Advisor: Richard Grinker

I will be studying the relation of religious belief to class position in contemporary Ghana. I will examine how, in a primarily Christian section of Ghana, faith in the tradition Akan religious beliefs is both practiced and disavowed. I will examine the specific relation of class and affluence to discourses of disavowal and practices of faith to determine what relation social position has to religious belief. My trip will coincide with the Odwira festival, which will take place in the town of Akropong where I will be staying. The festival celebrates the founding of the town by the Akan people. Chiefs from the surrounding area come to Akan to celebrate their power and the power of their ancestors. The festival and the period preceding it mark a time to remember the dead and celebrate the Akan heritage. Because the festival is both a traditional celebration as well as an event which highlights Akan nationalism this should be a very interesting time to explore issues of belief.

Mark Oviatt
B.A. Clas Humanities
Morocco (al-Basra) Refinement of a Ceramic Typology: The Analysis of Handmade Wares and their Spatial Distribution at the site of al-Basra, Morocco

Advisor: Nancy Benco

The summer 1995 field research was conducted as part of my ongoing investigation of the ceramic record from the early Islamic urban site of al-Basra, Morocco (A.D. 800-1000). The fieldwork was geared toward refining the general ceramic typology and providing a spatial distribution for the ceramic collection in both the Industrial (or Artisan) and Residential zones. The main focus was in examining the handmade wares (i.e. the cooking vessels), which represent 12% of the total ceramic collection from the site. The research was in conjunction with intensive excavations being conducted on the Industrial and Residential zones.

Rachael Rezek
B.A. Anth
Morocco (al-Basra) An Investigation into the Manufacturing Technology and Typology of Berberware at the Early Islamic Site of al-Basra

Advisor: Nancy Benco

My proposed project is an analysis of the Berberware assemblage from the early Islamic site of al-Basra in Northern Morocco (ca. AD 800-1200). The two main goals of my research are to determine the manufacturing methods used in its production and to establish a useful typology of the collection (a red-painted creamware that constitutes 16% of the total pottery collection at the large urban site). Although it appears at most early Islamic sites, Berberware has received very little attention. The proposed research will focus on reconstructing the manufacturing process (forming and firing techniques) and on developing a more precise typology and chronology for the ware at al-Basra. It will, in addition, fit into a broader exploration of the social and economic record of the site.

Jean Schlessinger
M.A. Anth
Honduras (Rio Talgua region) Evidence of Status and Ritual in the Cueva de Rio Talgua

Advisor: James Brady

Edmund Leach and Victor Turner identify status and liminality as key concepts involved when the impotent human attempts to contact the powerful other.
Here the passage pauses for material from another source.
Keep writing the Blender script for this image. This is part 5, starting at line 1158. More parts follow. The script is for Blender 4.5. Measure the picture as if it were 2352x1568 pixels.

In doing preliminary research for my thesis on the significance of pre-Columbian mirrors, I have become familiar with the literature on Mesoamerican ritual and symbolism and believe that both caves and mirrors were used as vehicles for ritual contact with gods and ancestors. I propose to look for and document any evidence that indicates ritual activity, status, and symbolic meaning at this cave. Considering the cave as a "liminal zone," I will examine, in situ, the artifacts that skeletal remains that have been found and consider their relationship to the surrounding space where ritual might have taken place. I will look for any detail that may be of symbolic significance, e.g., the juxtaposition of a modified and unmodified skill which makes a statement about status. I believe the skeletal remains will be a rich source of symbolic meaning: skulls and long bones seem to have been very carefully positioned; some painted with red ochre; some skulls have been modified, some not.

Steven Velasquez
M.A. Anth
Honduras (Rio Talgua region) Talgua Cave Ceramic Vessels

Advisor: James Brady

The April discovery of the Cave of the Glowing Skulls is scientifically significant because of radiocarbon dates (800-980 BC) which place the remains of the Rio Talgua site at the beginning of coalescence of complex social society in Central America. Surface collections of ceramics from the Preclassic Talgua site revealed two paste compositions correlated with different sets of vessel forms. The temporal significance of these differences is unknown at the moment. My project seeks to establish the chronological sequence for the different vessel form/paste combinations.